> YOUR TASK:
Using the data below, return the stretch from the line that contains "0.5, var=0.08, scale=0.3)" through the line that contains "b.path([pol(r, 2 *", both included, exactly as it stands and nothing beyond it.

> INFORMATION SHOWN:
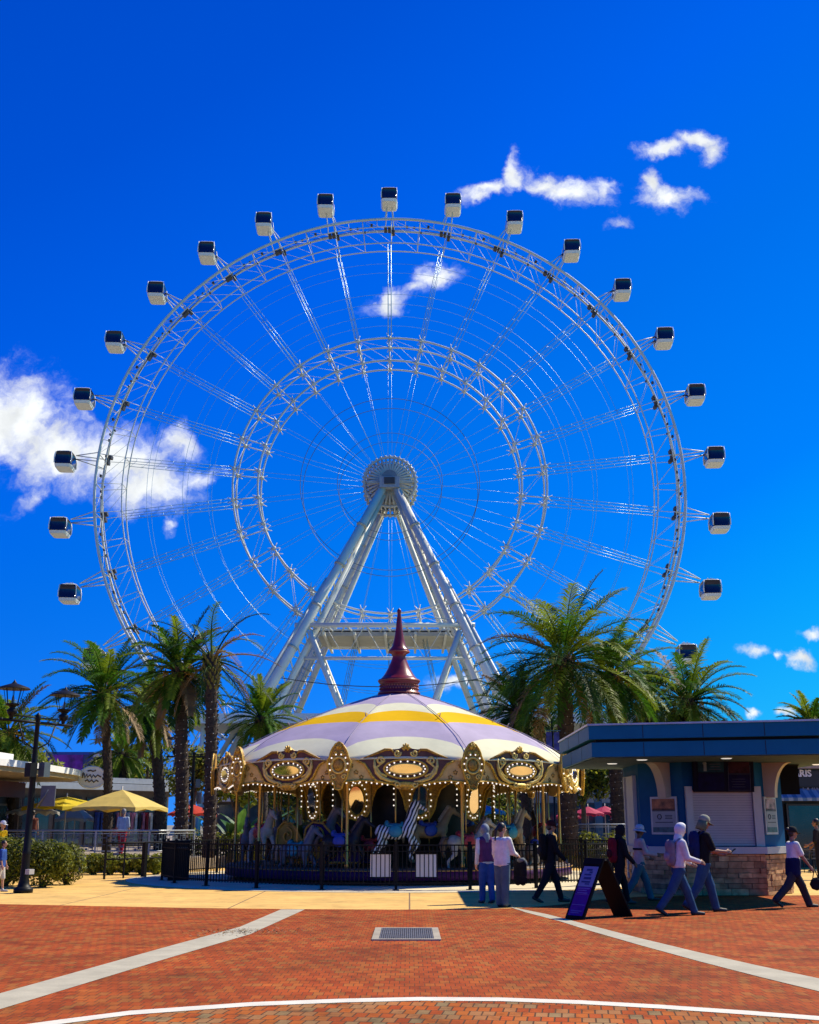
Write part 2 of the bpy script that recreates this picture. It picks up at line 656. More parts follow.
al = [Vector((p.x * 0.985 + 0.01, p.y - 0.235, 0)) for p in au]
sheet('plaza_circle', [(au[0].x, 2.0), (au[-1].x, 2.0)] + [(p.x, p.y - 0.1) for p in reversed(au)], 0.012, brick2_m)
strip('white_ring', au, al, 0.016, white_m)

# dry leaf litter swept against the left band
random.seed(12)
b = MB()
lc = gr(247, 932.5)
for i in range(420):
    x, y = random.gauss(0, .42), random.gauss(0, .30)
    p = Vector((lc.x + x + y * .5, lc.y + y, 0.016 + random.random() * .012))
    a_ = random.uniform(0, 6.28)
    s_ = random.uniform(.008, .028)
    u_ = Vector((math.cos(a_), math.sin(a_), random.uniform(-.4, .4))) * s_
    w_ = Vector((-math.sin(a_), math.cos(a_), random.uniform(-.3, .3))) * s_ * .5
    b.add([p - u_, p - w_, p + u_, p + w_], [(0, 1, 2, 3)], i % 2)
o = b.build('leaf_litter', [M('dry_leaf', (0.10, 0.06, 0.025), 0.9, var=.5), M('dry_leaf_pale', (0.30, 0.20, 0.09), 0.9, var=.4)])
o['kind'] = 'stuff'

# drain grate in the paving
c0 = gr(406.5, 935)
g = thing('drain_grate', 'grey metal drain grate with pale rim set into the red brick paving', 'drain', (c0.x, c0.y, 0.0))
wx, wy = 1.42, 1.95
p1, p2 = gr(374, 929), gr(441, 941)
wx = gr(440, 935).x - gr(374, 935).x
wy = gr(405, 929).y - gr(405, 941).y
rb = MB()
for sx, sy, dx, dy in ((0, 1, wx, .1), (0, -1, wx, .1), (1, 0, .1, wy - .2), (-1, 0, .1, wy - .2)):
    rb.box((sx * (wx / 2 - .05), sy * (wy / 2 - .05), 0.018), (dx, dy, 0.022))
rb.build('rim', M('grate_rim', (0.34, 0.30, 0.21), 0.8), g)
gb = MB()
gb.box((0, 0, 0.012), (wx - .2, wy - .2, 0.006), mi=1)
for i in range(26):
    gb.box((-(wx - .2) / 2 + (i + .5) * (wx - .2) / 26, 0, 0.02), (0.02, wy - .2, 0.012))
for i in range(8):
    gb.box((0, -(wy - .2) / 2 + (i + .5) * (wy - .2) / 8, 0.0195), (wx - .2, 0.03, 0.011))
gb.build('grille', [M('grate_iron', (0.17, 0.17, 0.16), 0.5, 0.6), M('grate_dark', (0.01, 0.01, 0.01), 0.9)], g)

# ================================================================== observation wheel
WY = 201.0
HUB = at(388, 482, WY)
HUB.z -= 0.9
HUB.x += 0.4
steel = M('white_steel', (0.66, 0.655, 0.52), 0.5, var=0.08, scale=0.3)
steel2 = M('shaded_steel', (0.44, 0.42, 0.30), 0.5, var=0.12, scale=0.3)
cable_m = M('cable_steel', (0.26, 0.46, 0.54), 0.35, 0.2, var=0.05)
dark_m = M('dark_gear', (0.05, 0.045, 0.04), 0.6)
wheel = thing('observation_wheel', 'giant white steel observation wheel with closed cabins behind the carousel', 'wheel', (HUB.x, WY, 0))
HZ = HUB.z


def pol(r, a, y):
    """a measured from straight up, clockwise seen from the camera"""
    return Vector((r * math.sin(a), y, HZ + r * math.cos(a)))


def ring(b, r, y, rad, n=120, k=6):
    b.path([pol(r, 2 * PI * i / n, y) for i in range(n)], rad, k, closed=True)


A0 = R(-0.4)
NS = 30
AS = [A0 + 2 * PI * i / NS for i in range(NS)]
b = MB()
RO, RI, DO, DI = 54.0, 49.2, 2.4, 1.7
ring(b, RO, -DO, 0.27, 180, 8)
ring(b, RO, DO, 0.22, 180, 8)
ring(b, RI, -DI, 0.12)
ring(b, RI, DI, 0.12)
ring(b, RO - 1.4, -DO + .5, 0.10, 120)
for i in range(120):
    a = 2 * PI * i / 120
    a2 = 2 * PI * (i + 1) / 120
    if i % 2 == 0:
        b.tube(pol(RO, a, -DO), pol(RO, a, DO), 0.09, n=5)
        b.tube(pol(RI, a, -DI), pol(RI, a, DI), 0.06, n=5)
        for s in (-1, 1):
            b.tube(pol(RO, a, s * DO), pol(RI, a, s * DI), 0.06, n=5)
            b.tube(pol(RO, a, s * DO), pol(RI, 2 * PI * (i + 2) / 120, s * DI), 0.035, n=4)
        b.tube(pol(RO, a, -DO), pol(RO, 2 * PI * (i + 2) / 120, DO), 0.04, n=4)
    # catwalk rungs inside the outer rim
    b.tube(pol(RO - .2, a, -DO), pol(RO - 1.4, a, -DO + .5), 0.06, n=4)
b.build('rim', steel, wheel)
b = MB()
for q in range(8):
    aa = (q - 3.5) * R(12) / 8
    if q in (2, 5):
        continue
    rr = random.uniform(0.16, 0.34)
    b.box(pol(RO - 0.95 + random.uniform(-.4, .4), aa, random.uniform(-1.2, 1.2)) - Vector((0, 0, HZ)), (rr * 1.4, 0.6, rr))
for q in (-1, 0, 1):
    b.box(pol(RO - 1.1 - .3 * abs(q), q * 0.014, q * .6) - Vector((0, 0, HZ)), (0.6, 1.4, 0.55))
b.tube(pol(RO - .9, -R(4.5), 0) - Vector((0, 0, HZ)), pol(RO - .9, R(4.5), 0) - Vector((0, 0, HZ)), 0.06, n=4)
gear_me = b.mesh('drive_gear', dark_m)
for a in AS:
    part('drive_gear', gear_me, wheel, (0, 0, HZ), (0, a, 0))
b = MB()
for r, y, rad in ((28.8, -2.3, .19), (28.8, 2.3, .16), (24.2, -2.3, .19), (24.2, 2.3, .16)):
    ring(b, r, y, rad, 120)
for i, a in enumerate(AS):
    for r in (28.8, 24.2):
        b.tube(pol(r, a, -2.3), pol(r, a, 2.3), 0.11, n=5)
        for y in (-2.3, 2.3):      # node clusters
            p = pol(r, a, y)
            b.ball(p, 0.40, 6)
            for q in range(6):
                qa = a + PI / 6 + q * PI / 3
                b.tube(p, p + Vector((math.sin(qa), 0, math.cos(qa))) * 1.15, 0.12, 0.06, n=4)
    for y in (-2.3, 2.3):
        b.tube(pol(28.8, a, y), pol(24.2, a, y), 0.12, n=5)
        b.tube(pol(28.8, a, y), pol(24.2, AS[(i + 1) % NS], y), 0.035, n=4)
    b.tube(pol(28.8, a, -2.3), pol(28.8, AS[(i + 1) % NS], 2.3), 0.035, n=4)
b.build('bracing_ring', steel, wheel)
b = MB()
for r, y, rad in ((44.6, -1.9, .035), (44.6, 1.9, .03), (38.0, -2.1, .035), (38.0, 2.1, .03), (33.4, -2.2, .03), (33.4, 2.2, .03)):
    ring(b, r, y, rad, 90, 4)
b.build('cable_ring', cable_m, wheel)
b = MB()
for r, rad in ((16.4, .055), (9.6, .045)):
    ring(b, r, -2.6, rad, 90, 4)
    ring(b, r, 2.6, rad, 90, 4)
b.build('cable_ring', M('dark_cable', (0.08, 0.13, 0.16), 0.6), wheel)
b = MB()
for x in (-.3, .3):
    for y0, y1 in ((-DI, -2.3), (DI, 2.3)):
        b.tube((x, y0, HZ + RI), (x, y1, HZ + 28.8), 0.052, n=4)
for k in range(9):
    z0 = HZ + 28.8 + (RI - 28.8) * k / 9
    z1 = HZ + 28.8 + (RI - 28.8) * (k + 1) / 9
    for y in (-2.1, 2.1):
        b.tube((-0.3, y, z0), (0.3, y, z0), 0.035, n=4)
    b.tube((-0.3, -2.1, z0), (-0.3, 2.1, z1), 0.03, n=4)
for x, y in ((-.25, -2.3), (.25, 2.3)):
    b.tube((x, y, HZ + 24.2), (x * 1.4, y * 1.25, HZ + 4.9), 0.03, n=4)
for y in (-2.3, 2.3):
    b.tube((0, y, HZ + 28.8), (0, y, HZ + 24.2), 0.06, n=4)
bm_me = [(x, y, z - HZ) for (x, y, z) in b.v]
b.v = bm_me
sp_me = b.mesh('spoke', cable_m)
for a in AS:
    part('spoke', sp_me, wheel, (0, 0, HZ), (0, a, 0))
# hub
b = MB()
NF = 36
for s in (-1, 1):
    y = s * 3.1
    b.path([pol(4.7, 2 * PI * i / 48, y) for i in range(48)], 0.26, 6, closed=True)
    b.path([pol(3.9, 2 * PI * i / 48, y * .9) for i in range(48)], 0.14, 5, closed=True)
    for i in range(NF):
        a = 2 * PI * i / NF
        b.path([pol(0.9, a, y * 1.28), pol(3.3, a, y * 1.12), pol(4.65, a, y)], [0.30, 0.26, 0.16], 6)
        b.ball(pol(4.95, a, y), 0.22, 6)
for i in range(NF):
    a = 2 * PI * i / NF
    b.tube(pol(4.6, a, -3.1), pol(4.6, a, 3.1), 0.12, n=5)
b.build('hub', M('hub_steel', (0.55, 0.53, 0.42), 0.5, var=.15, scale=.5), wheel)
b = MB()
b.path([(0, -6.2, HZ), (0, 6.2, HZ)], 1.35, 20)
b.path([(0, -2.8, HZ), (0, 2.8, HZ)], 3.6, 28)
b.build('axle', M('axle_grey', (0.22, 0.22, 0.20), 0.5, 0.3), wheel)
b = MB()
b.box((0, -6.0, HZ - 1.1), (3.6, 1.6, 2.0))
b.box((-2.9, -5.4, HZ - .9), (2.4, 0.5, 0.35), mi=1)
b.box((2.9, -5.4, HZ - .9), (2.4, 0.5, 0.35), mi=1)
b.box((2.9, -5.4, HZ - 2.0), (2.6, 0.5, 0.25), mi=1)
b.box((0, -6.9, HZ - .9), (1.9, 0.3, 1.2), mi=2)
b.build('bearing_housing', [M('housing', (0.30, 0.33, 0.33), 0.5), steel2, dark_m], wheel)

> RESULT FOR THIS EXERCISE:
steel = M('white_steel', (0.66, 0.655, 0.52), 0.5, var=0.08, scale=0.3)
steel2 = M('shaded_steel', (0.44, 0.42, 0.30), 0.5, var=0.12, scale=0.3)
cable_m = M('cable_steel', (0.26, 0.46, 0.54), 0.35, 0.2, var=0.05)
dark_m = M('dark_gear', (0.05, 0.045, 0.04), 0.6)
wheel = thing('observation_wheel', 'giant white steel observation wheel with closed cabins behind the carousel', 'wheel', (HUB.x, WY, 0))
HZ = HUB.z


def pol(r, a, y):
    """a measured from straight up, clockwise seen from the camera"""
    return Vector((r * math.sin(a), y, HZ + r * math.cos(a)))


def ring(b, r, y, rad, n=120, k=6):
    b.path([pol(r, 2 * PI * i / n, y) for i in range(n)], rad, k, closed=True)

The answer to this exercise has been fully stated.